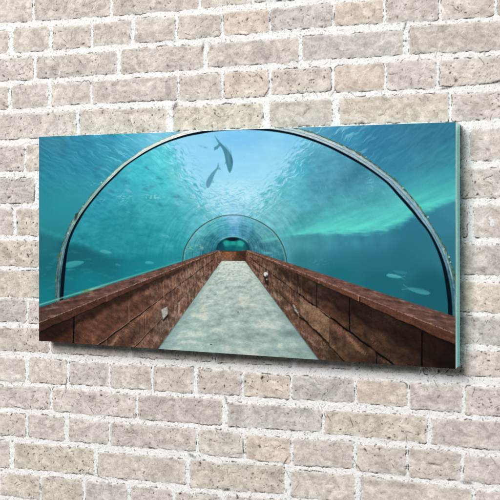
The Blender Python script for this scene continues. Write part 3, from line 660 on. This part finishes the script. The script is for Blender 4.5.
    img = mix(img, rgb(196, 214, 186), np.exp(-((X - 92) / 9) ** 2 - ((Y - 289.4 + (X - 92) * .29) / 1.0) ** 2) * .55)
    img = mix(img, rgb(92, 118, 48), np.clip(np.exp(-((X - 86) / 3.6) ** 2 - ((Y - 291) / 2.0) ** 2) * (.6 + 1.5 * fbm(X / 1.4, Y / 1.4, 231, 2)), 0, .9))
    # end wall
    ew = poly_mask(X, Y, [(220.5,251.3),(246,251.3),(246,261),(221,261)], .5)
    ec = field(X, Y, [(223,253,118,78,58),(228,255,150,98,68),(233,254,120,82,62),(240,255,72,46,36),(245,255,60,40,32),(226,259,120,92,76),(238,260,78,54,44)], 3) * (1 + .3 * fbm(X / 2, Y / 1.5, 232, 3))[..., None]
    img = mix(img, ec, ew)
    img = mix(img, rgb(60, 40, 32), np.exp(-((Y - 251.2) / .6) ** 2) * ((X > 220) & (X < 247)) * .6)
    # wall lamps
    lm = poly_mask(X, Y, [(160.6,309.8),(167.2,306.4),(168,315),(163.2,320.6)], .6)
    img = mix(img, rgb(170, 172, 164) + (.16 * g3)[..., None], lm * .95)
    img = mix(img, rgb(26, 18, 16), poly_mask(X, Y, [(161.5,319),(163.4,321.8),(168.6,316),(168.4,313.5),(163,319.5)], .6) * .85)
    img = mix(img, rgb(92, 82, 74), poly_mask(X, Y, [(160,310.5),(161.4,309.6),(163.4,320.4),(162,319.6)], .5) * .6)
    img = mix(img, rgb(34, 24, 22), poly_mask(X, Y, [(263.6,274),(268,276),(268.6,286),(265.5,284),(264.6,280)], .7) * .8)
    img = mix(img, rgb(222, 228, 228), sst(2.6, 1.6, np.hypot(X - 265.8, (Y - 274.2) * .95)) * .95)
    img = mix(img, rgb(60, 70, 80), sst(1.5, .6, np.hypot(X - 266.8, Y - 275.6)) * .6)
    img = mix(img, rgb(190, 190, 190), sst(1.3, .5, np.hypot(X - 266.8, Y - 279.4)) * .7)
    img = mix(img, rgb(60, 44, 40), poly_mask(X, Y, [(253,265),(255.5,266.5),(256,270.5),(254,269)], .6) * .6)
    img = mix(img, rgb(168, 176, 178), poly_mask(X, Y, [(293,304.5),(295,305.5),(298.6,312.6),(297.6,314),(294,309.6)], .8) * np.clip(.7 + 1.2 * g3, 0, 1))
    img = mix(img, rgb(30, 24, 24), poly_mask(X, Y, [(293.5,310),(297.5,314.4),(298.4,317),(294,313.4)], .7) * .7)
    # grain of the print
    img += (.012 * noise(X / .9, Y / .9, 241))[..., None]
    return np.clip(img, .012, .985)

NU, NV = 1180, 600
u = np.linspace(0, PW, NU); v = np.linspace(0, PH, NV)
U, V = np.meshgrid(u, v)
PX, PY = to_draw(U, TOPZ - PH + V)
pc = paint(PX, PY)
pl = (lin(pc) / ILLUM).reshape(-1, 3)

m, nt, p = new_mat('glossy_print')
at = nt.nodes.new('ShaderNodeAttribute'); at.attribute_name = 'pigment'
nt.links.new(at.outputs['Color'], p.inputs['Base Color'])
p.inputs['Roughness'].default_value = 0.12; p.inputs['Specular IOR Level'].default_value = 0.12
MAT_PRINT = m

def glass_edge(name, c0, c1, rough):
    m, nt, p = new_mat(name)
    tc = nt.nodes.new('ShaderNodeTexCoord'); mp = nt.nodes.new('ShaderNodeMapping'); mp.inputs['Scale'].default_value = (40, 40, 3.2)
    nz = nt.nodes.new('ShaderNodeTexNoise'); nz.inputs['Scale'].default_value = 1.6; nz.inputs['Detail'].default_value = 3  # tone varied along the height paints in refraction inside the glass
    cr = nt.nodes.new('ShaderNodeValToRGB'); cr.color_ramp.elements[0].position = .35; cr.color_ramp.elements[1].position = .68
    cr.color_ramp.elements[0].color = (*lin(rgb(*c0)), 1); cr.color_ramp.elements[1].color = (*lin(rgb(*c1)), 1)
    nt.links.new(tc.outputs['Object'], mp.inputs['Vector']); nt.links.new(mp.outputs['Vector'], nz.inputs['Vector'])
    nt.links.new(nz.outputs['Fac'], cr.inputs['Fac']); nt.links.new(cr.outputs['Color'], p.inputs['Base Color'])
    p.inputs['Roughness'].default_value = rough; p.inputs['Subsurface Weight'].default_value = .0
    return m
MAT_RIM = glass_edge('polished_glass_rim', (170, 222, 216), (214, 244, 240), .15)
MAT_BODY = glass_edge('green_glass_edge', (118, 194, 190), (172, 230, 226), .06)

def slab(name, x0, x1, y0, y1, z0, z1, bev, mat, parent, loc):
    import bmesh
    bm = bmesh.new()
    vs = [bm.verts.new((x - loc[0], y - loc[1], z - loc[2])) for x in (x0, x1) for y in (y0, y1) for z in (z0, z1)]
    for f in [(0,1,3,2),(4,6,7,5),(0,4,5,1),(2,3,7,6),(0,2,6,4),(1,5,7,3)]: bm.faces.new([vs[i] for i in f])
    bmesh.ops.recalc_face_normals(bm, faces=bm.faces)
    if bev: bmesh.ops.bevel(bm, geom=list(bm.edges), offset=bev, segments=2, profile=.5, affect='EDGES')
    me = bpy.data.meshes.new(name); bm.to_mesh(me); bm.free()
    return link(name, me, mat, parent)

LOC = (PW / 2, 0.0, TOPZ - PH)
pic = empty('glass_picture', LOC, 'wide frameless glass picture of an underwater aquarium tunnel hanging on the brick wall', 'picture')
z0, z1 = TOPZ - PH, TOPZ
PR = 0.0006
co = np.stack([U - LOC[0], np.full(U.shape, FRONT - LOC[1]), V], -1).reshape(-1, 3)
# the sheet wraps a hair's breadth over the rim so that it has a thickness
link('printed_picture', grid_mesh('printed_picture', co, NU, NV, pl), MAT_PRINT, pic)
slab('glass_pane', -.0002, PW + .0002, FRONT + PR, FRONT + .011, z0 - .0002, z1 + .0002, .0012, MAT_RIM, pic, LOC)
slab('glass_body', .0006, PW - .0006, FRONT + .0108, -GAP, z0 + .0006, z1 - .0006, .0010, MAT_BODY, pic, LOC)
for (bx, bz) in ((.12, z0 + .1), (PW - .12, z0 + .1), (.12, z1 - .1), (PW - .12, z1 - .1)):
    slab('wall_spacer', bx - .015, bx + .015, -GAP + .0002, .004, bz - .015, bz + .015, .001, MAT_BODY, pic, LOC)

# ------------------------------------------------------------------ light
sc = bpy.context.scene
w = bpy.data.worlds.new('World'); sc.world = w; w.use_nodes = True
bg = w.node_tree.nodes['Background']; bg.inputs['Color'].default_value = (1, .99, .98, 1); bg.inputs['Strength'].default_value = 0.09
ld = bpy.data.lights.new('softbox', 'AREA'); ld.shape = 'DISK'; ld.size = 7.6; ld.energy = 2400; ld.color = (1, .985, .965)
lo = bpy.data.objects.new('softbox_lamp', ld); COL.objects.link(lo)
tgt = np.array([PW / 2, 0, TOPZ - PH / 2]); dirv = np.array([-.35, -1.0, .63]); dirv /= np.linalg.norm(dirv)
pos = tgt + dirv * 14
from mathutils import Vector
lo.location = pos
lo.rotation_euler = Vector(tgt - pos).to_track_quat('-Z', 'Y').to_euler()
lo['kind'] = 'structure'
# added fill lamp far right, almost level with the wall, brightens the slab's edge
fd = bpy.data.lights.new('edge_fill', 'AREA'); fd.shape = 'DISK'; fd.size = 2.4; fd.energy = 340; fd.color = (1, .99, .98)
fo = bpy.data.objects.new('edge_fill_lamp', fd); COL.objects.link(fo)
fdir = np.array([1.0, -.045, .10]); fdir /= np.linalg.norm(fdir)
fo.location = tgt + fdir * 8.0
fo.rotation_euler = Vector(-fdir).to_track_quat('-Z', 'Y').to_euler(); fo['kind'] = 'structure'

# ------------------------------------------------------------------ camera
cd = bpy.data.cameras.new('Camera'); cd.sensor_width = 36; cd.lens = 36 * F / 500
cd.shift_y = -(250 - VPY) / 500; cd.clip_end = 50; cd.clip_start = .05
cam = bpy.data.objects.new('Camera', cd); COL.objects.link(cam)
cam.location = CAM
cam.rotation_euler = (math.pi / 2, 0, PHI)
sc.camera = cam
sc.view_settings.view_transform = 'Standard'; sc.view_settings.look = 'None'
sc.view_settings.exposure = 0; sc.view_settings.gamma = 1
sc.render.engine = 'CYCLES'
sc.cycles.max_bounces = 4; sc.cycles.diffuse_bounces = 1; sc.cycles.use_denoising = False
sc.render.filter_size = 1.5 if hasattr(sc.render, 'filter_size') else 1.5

☆ ☆ ☆ ☆

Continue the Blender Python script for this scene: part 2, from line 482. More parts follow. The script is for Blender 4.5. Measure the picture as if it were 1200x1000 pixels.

☆ ☆ ☆ ☆

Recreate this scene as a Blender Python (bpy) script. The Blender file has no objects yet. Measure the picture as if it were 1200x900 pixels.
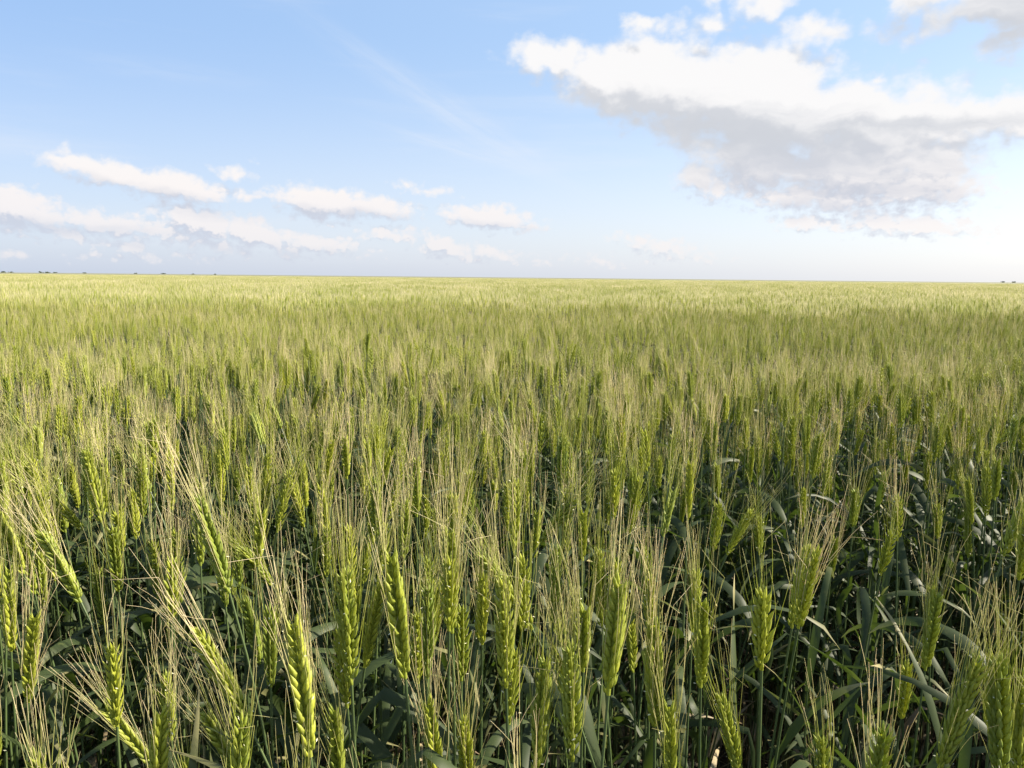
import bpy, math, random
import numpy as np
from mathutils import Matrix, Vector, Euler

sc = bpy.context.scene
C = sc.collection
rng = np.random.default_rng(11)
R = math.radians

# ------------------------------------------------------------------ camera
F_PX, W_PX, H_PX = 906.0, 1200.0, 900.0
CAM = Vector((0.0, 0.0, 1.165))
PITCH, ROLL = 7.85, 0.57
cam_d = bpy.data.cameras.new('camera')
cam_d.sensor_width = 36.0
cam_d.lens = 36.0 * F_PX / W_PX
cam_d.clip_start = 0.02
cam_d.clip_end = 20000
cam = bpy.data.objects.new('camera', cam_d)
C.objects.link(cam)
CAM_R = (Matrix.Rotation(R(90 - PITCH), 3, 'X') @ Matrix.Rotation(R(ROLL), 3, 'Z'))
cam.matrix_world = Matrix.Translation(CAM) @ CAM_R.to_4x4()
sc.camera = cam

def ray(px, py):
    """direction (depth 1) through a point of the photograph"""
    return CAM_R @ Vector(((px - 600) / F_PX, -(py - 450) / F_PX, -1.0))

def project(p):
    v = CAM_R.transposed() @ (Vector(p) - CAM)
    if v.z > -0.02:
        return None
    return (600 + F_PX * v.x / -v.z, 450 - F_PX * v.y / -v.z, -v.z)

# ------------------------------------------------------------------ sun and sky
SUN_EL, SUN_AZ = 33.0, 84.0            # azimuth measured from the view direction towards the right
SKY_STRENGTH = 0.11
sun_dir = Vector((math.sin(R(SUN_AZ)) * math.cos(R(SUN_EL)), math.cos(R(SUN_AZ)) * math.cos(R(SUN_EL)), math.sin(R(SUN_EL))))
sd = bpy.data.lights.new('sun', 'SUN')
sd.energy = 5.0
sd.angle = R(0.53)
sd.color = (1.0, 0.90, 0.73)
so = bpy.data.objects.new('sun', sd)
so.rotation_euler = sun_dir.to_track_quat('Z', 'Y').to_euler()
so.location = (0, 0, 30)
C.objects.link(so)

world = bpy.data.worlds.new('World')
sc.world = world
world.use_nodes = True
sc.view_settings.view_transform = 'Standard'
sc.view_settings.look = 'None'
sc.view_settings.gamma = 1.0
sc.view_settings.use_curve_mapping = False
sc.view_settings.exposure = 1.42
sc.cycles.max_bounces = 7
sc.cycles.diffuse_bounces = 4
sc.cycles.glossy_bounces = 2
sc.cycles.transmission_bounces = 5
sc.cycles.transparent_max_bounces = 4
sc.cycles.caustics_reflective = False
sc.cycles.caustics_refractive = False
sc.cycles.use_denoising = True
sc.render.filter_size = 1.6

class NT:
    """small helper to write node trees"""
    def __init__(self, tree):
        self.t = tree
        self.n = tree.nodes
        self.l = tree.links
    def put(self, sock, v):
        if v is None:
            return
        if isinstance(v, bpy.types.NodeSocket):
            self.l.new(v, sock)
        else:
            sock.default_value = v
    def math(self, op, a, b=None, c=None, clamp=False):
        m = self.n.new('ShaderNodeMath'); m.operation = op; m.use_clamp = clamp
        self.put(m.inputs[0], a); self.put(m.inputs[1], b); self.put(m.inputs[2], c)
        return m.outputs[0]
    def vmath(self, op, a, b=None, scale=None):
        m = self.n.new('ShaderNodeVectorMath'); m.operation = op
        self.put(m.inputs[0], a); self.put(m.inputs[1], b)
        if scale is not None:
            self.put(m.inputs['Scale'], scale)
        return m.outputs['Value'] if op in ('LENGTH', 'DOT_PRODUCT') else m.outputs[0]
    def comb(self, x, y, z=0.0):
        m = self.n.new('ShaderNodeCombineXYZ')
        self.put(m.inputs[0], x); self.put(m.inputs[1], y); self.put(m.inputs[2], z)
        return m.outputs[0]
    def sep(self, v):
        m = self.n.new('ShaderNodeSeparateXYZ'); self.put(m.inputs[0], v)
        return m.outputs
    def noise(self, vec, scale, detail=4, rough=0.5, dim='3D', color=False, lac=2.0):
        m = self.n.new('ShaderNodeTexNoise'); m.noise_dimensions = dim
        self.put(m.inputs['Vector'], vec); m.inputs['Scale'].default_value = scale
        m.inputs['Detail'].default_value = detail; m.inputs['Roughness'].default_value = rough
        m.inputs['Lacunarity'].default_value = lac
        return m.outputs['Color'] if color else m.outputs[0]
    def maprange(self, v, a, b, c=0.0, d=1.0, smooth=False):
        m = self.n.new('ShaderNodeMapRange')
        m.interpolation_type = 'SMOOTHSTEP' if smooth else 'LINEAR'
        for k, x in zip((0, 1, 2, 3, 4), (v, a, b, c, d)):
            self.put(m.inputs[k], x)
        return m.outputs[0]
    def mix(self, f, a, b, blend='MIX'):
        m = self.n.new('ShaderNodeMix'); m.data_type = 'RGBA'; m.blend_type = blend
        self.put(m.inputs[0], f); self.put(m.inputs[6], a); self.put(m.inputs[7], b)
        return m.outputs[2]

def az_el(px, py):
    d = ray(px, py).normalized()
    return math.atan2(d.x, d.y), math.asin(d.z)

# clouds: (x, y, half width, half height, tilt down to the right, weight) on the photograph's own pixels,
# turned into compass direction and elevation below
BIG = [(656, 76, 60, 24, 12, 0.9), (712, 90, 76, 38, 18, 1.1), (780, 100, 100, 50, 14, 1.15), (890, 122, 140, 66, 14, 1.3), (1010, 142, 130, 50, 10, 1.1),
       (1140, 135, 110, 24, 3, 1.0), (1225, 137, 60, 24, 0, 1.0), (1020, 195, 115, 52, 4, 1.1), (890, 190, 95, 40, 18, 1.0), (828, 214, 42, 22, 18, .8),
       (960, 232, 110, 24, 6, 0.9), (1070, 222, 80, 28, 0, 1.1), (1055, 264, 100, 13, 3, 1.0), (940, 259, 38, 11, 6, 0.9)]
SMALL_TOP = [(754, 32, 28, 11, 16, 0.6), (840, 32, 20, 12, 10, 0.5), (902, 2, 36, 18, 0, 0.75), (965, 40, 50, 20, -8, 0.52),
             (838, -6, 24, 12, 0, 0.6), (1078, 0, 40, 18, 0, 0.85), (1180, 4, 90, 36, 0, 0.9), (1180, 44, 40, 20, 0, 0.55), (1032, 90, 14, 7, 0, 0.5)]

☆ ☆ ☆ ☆

### Task requirements
From the records above, transcribe exactly the lines starting at the one containing "Recreate this scene" and ending at the one containing "C.objects.link(so)". Skip the pictures.

### Exercise result
Recreate this scene as a Blender Python (bpy) script. The Blender file has no objects yet. Measure the picture as if it were 1200x900 pixels.
import bpy, math, random
import numpy as np
from mathutils import Matrix, Vector, Euler

sc = bpy.context.scene
C = sc.collection
rng = np.random.default_rng(11)
R = math.radians

# ------------------------------------------------------------------ camera
F_PX, W_PX, H_PX = 906.0, 1200.0, 900.0
CAM = Vector((0.0, 0.0, 1.165))
PITCH, ROLL = 7.85, 0.57
cam_d = bpy.data.cameras.new('camera')
cam_d.sensor_width = 36.0
cam_d.lens = 36.0 * F_PX / W_PX
cam_d.clip_start = 0.02
cam_d.clip_end = 20000
cam = bpy.data.objects.new('camera', cam_d)
C.objects.link(cam)
CAM_R = (Matrix.Rotation(R(90 - PITCH), 3, 'X') @ Matrix.Rotation(R(ROLL), 3, 'Z'))
cam.matrix_world = Matrix.Translation(CAM) @ CAM_R.to_4x4()
sc.camera = cam

def ray(px, py):
    """direction (depth 1) through a point of the photograph"""
    return CAM_R @ Vector(((px - 600) / F_PX, -(py - 450) / F_PX, -1.0))

def project(p):
    v = CAM_R.transposed() @ (Vector(p) - CAM)
    if v.z > -0.02:
        return None
    return (600 + F_PX * v.x / -v.z, 450 - F_PX * v.y / -v.z, -v.z)

# ------------------------------------------------------------------ sun and sky
SUN_EL, SUN_AZ = 33.0, 84.0            # azimuth measured from the view direction towards the right
SKY_STRENGTH = 0.11
sun_dir = Vector((math.sin(R(SUN_AZ)) * math.cos(R(SUN_EL)), math.cos(R(SUN_AZ)) * math.cos(R(SUN_EL)), math.sin(R(SUN_EL))))
sd = bpy.data.lights.new('sun', 'SUN')
sd.energy = 5.0
sd.angle = R(0.53)
sd.color = (1.0, 0.90, 0.73)
so = bpy.data.objects.new('sun', sd)
so.rotation_euler = sun_dir.to_track_quat('Z', 'Y').to_euler()
so.location = (0, 0, 30)
C.objects.link(so)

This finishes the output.